When they played Sassja’s first song in the famous Tuzla cafe Sloboda, she could not hold back her tears of emotion.
I uploaded my first song on the internet. About ten days later, it happened that Defence was performing in Sloboda so of course I went, only to hear them play my song. I just froze. DJ Soul playing my song. I just stood there crying. I went there with my friends to enjoy the gig and they played my song. Unfortunately, that was the last Defence concert in Tuzla.”
The Sassja we know today is part of the FM JAM music movement, which has been working on the promotion of music and culture since its inception in 1999. They are based in Tuzla.
“FM JAM is a new culture. FM JAM is full of different people, but we have something in common. I can’t describe it. We just see it in some of the people who come and talk to us. We simply know when we feel that spark in others. It’s like ‘Oh yes, he is one of us’,” says Sassja.

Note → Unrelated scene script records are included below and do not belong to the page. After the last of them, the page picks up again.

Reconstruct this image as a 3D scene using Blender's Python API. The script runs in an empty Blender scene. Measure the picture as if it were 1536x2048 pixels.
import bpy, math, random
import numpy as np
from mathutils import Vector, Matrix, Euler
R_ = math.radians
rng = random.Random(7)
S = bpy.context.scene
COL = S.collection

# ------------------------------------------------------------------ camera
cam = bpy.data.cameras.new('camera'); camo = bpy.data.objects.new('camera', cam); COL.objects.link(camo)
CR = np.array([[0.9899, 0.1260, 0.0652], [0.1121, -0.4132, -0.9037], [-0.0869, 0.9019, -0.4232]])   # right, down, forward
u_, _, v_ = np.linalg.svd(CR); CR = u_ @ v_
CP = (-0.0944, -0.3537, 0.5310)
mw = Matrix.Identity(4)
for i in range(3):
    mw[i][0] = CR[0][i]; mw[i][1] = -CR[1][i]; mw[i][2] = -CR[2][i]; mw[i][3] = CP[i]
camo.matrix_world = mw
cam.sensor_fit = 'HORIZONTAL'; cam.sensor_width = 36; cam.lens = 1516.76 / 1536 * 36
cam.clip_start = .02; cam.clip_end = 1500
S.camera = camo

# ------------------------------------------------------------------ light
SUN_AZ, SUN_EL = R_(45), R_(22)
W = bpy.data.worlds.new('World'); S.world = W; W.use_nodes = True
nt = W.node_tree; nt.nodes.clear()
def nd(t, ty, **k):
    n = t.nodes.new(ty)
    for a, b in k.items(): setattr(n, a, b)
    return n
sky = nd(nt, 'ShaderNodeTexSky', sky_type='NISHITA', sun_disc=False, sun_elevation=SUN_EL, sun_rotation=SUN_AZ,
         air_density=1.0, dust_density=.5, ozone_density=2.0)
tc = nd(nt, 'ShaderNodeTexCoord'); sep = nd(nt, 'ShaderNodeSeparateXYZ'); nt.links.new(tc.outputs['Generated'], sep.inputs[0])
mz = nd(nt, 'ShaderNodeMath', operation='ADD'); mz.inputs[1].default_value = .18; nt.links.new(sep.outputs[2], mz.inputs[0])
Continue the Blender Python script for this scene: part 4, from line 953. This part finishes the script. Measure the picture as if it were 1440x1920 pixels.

She emphasizes how only men played her kind of music at the beginning of her career. But if she had been discriminated against at all in that environment, she would not be where she is today.
“There is a slight kind of bias, but I don’t think it’s intentional, because when I started, it really was only men that were involved in this music,” she says.
Sassja announces her plan and desire to return to her reggae sound, although she points out that it is not easy at all, because she is the first woman to do it in BiH. “I think people are ready for that music genre now,” she says with joy, because, as she says, it was reggae that made it all happen for her.